Our team works with educators to integrate the SOIL to STEM curriculum with the gardens at their schools. We help teachers to teach all subjects they would teach in a classroom and integrate sustainable farming—which relies on many academic fields, including agricultural engineering, agroecology, and systems thinking. The Farmer Frog team has several members who are themselves active or retired teachers, ranging from preschool through college levels.

In addition to working with K through 12 educators, Farmer Frog also works with programs that offer Career and Technical Education. We train other professionals as well, including urban farmer educators, community organizers, and project managers, to successfully create, maintain, and run school gardens and urban community farms.

Why teach through farming?

Most children suffer from Nature Deficit Disorder, now labeled by healthcare professionals as NDD. People no longer know where their food comes from, how humans are part of nature and what fun and joy nature brings to us, if we choose to interact with it. Children also struggle often to understand how science really works. When they can apply their understanding of scientific facts or artistic practices in real life as a hands-on activity, they are able to comprehend complex, hard-to-understand subjects easily.

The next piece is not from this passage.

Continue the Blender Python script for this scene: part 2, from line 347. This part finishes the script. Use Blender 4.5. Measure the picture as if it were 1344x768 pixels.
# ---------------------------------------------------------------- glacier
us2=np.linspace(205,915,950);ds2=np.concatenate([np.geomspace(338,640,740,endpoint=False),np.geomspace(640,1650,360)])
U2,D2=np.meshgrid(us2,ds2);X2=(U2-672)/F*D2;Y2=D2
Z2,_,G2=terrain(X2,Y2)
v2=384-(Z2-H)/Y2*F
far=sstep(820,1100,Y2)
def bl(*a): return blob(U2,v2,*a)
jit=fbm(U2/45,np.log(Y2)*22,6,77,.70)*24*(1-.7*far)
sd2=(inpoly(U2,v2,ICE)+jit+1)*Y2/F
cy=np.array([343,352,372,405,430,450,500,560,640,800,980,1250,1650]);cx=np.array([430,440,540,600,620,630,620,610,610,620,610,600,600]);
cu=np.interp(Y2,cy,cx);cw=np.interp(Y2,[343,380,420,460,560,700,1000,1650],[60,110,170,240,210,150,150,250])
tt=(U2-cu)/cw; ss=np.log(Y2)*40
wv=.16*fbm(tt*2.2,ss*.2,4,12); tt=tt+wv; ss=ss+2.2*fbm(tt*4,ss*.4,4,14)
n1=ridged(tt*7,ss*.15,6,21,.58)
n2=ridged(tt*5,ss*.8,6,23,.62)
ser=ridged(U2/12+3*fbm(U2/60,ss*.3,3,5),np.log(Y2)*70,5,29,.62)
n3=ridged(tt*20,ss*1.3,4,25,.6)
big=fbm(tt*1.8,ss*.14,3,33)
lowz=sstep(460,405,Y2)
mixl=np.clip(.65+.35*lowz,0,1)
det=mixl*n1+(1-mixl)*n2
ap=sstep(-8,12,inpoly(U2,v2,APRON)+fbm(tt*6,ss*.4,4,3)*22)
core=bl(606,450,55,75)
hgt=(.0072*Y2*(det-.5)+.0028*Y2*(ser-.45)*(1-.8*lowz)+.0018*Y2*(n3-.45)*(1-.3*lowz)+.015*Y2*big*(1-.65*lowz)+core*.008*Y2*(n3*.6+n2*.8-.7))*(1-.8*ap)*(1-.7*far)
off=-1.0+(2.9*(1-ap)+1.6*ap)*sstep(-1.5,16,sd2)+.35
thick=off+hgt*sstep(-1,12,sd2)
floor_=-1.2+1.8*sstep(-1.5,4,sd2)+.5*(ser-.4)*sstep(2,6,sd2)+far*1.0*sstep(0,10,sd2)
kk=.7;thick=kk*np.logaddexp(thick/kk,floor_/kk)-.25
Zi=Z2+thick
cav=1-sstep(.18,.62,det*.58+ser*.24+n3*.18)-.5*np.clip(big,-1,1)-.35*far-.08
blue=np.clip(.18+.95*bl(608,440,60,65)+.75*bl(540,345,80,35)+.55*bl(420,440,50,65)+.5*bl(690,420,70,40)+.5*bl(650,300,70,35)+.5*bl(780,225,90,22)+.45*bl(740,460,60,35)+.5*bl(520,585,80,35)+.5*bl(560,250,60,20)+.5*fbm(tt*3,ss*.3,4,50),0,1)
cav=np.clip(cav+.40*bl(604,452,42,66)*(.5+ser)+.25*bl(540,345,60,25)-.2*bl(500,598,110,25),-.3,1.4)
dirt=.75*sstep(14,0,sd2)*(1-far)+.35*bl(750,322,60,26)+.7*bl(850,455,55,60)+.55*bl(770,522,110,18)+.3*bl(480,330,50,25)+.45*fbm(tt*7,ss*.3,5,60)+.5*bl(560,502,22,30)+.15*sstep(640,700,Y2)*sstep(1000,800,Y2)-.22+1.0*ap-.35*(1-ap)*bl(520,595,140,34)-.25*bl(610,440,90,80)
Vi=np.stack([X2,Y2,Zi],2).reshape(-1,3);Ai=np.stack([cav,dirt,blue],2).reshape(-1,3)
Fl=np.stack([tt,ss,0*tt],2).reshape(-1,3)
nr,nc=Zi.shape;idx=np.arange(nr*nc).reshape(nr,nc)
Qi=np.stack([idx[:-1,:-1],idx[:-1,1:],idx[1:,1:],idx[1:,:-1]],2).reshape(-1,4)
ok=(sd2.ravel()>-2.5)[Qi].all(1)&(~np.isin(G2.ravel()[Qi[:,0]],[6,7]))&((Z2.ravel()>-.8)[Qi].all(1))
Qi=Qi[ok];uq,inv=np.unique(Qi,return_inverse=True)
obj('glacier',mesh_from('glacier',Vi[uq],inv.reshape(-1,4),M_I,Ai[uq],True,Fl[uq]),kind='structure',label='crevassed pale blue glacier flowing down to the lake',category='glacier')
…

The average age of the American farmer is rising steadily, so we must train the next generation of farmers and we must create an understanding of the importance and appreciation for farming in everyone. Otherwise we simply will not eat. Farmer Frog’s goal is to teach all subjects to people (children and adults alike) through farming that is sustainable, and is interdisciplinary by nature. An interdisciplinary curriculum addresses the problems of “isolation, silos and missed opportunities” in education that Dr. Ellen Ebert—Science Director in the Teaching and Learning Program of Washington State’s Office of the Superintendent of Public Instruction—warns about in her 2014 presentation “Environment and Sustainability Education in the 21st Century.

We bring a willing partner, our organization, to the table for each community, school, teacher, and student we work with.